Mentre l’Assemblea nazionale catalana comprava un’intera pagina sulla stampa nazionale scozzese, con tanto di scritta “Auguri Scozia, il voto è una vittoria. Noi catalani voteremo il 9 novembre”, gli occhi della Spagna erano tutti puntati su Edimburgo. Il premier Mariano Rajoy tuonava dalle Camera dei deputati: “Questi processi sono dei siluri sulla linea di galleggiamento dello spirito europeo, perché l’Unione europea è stata creata per integrare degli Stati, non per frammentarli. Ed è questo il segno dei tempi, l’integrazione e non la divisione”. D’altronde l’altro grande movimento separatista in Europa che vuole il ricorso alle urne è proprio quello catalano. L’80% del Parlament, ovvero tutti i partiti tranne i popolari di Rajoy, vuole emulare la Scozia. E proprio questo pomeriggio il presidente Artur Mas, a capo della coalizione autonomista Convergència i Unió (Convergenza e Unione), sarà in Parlamento per approvare una legge ad hoc per convocare il referendum. “Quello che è successo in Scozia e nel Regno Unito non è una battuta d’arresto per noi – ha detto Mas – perché quello che vogliamo davvero in Catalogna è avere la possibilità di votare, la stessa possibilità”. “Il precedente non è del tutto positivo – ha proseguito il leader – perché non abbiamo una prima esperienza scozzese di indipendenza in Europa”. In ogni caso il referendum “é la strada“. Il premier Rajoy si appresta a fare ricorso davanti al Tribunale Costituzionale, per far dichiarare illegale la legge. Le armi si affilano e il separatismo catalano preoccupa i guardiani dell’euro e le grandi imprese: Barcellona con un Pil di quasi 200 milioni contribuisce al 20 per cento del Pil nazionale. Ma ha anche un buco di bilancio di circa 8,5 miliardi di euro.
Si scalda l’Irlanda del Nord
Gli scozzesi a Belfast da sempre sono visti come dei fratelli. Forse per questo il movimento indipendentista irlandese, il Sinn Fein, ieri è stranamente rimasto in silenzio. C’è stato il sostegno, ma anche una remora come a non voler ingerire in una questione che spetta solo alla Scozia. L’Irlanda del Nord è un altro Paese che con l’Union Jack ha sempre avuto rapporti complicati. È la vera spina nel fianco del governo centrale: nonostante la lotta armata dell’Ira sia ormai relegata al passato – anche se ciclicamente rispuntano fuori gruppi armati denominati Real Ira – la lotta politica del Sinn Fein per conquistare l’unità continua. E Il numero due del partito, Martin McGuinness, ritiene che il Nord potrebbe essere pronto nel 2016.
Belgio, i separatisti: “Il Paese è morto”
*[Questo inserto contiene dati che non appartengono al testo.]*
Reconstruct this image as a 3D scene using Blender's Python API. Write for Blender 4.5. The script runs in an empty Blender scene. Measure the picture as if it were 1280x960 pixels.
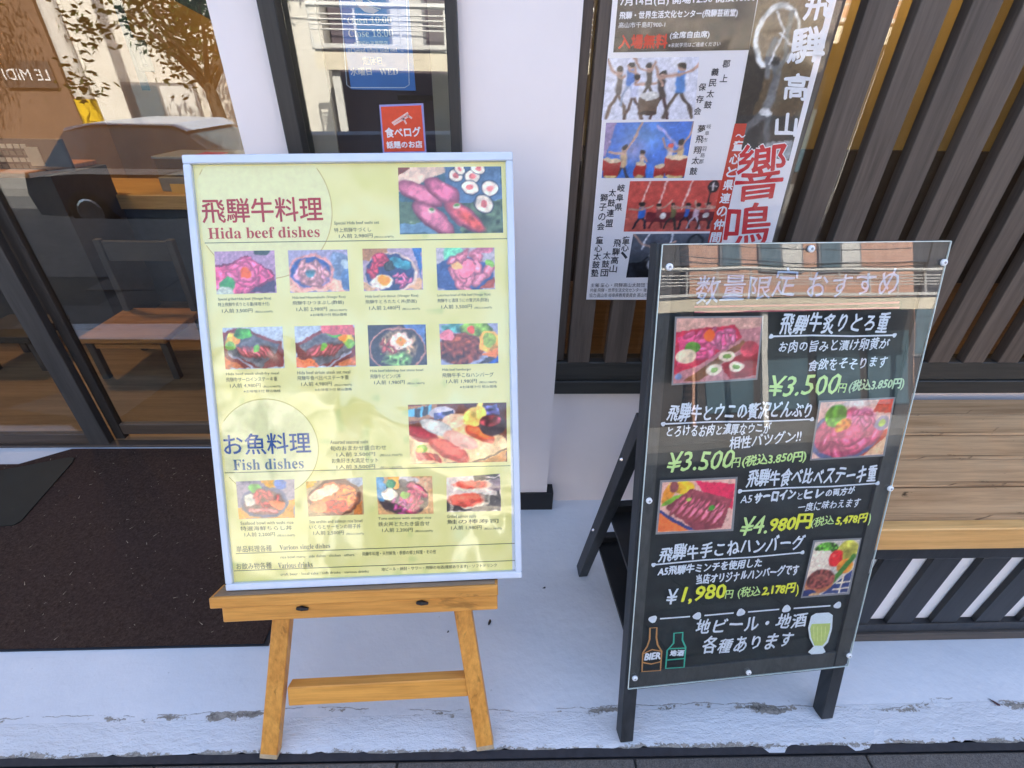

Dopo scozzesi e catalani arrivano anche i fiamminghi. Ed un precedente crea coraggio e pressione, fanno sapere dal partito Nieuw Vlaamse Alliantie (Nuova alleanza fiamminga), il più grande al parlamento fiammingo, accanto agli indipendentisti fiamminghi di destra del Vlaams Belang, fautori della separazione dai valloni. Nelle Fiandre Tom van Grieken, candidato al Parlamento per Vlaams Belang lo ha riferito ieri alla stampa belga: “Il Belgio è morto, fin dal 1830 viviamo in uno Stato artificiale. Da soli produciamo l’80 per cento dell’economia. Noi siamo quelli che sovvenzionano la Vallonia”. Motivazioni etno-culturale e certo economica, perché spesso le regioni più ricche spingono a sganciarsi dal resto del Paese.
Baviera e Corsica alzano la testa
È ancora presto per dirlo ma l’indipendentismo mina anche l’unità della Republique. La scorsa primavera a Bastia, capitale della Corsica, un nazionalista, Gilles Simeoni, ha vinto ai ballottaggi. Anche se appartiene alla Francia da oltre duecento anni, l’isola mediterranea è alle prese con le rivendicazioni di un agguerrito movimento indipendentista. Alle ultime elezioni il partito Femu a Corsica, che punta su una piena autonomia, ha ottenuto il 25,9 per cento dei voti. E ieri c’era anche una loro delegazione a sostenere il referendum scozzese. A Berlino invece il separatismo non esiste. Ma esiste Florian Weber della Bayernpartei, un piccolo partito autonomista bavarese che dal 1946 sogna l’indipendenza della Baviera. Ieri, mentre in Scozia si votava, ha espresso il desiderio di diventare, un giorno, ministro degli Esteri della Baviera.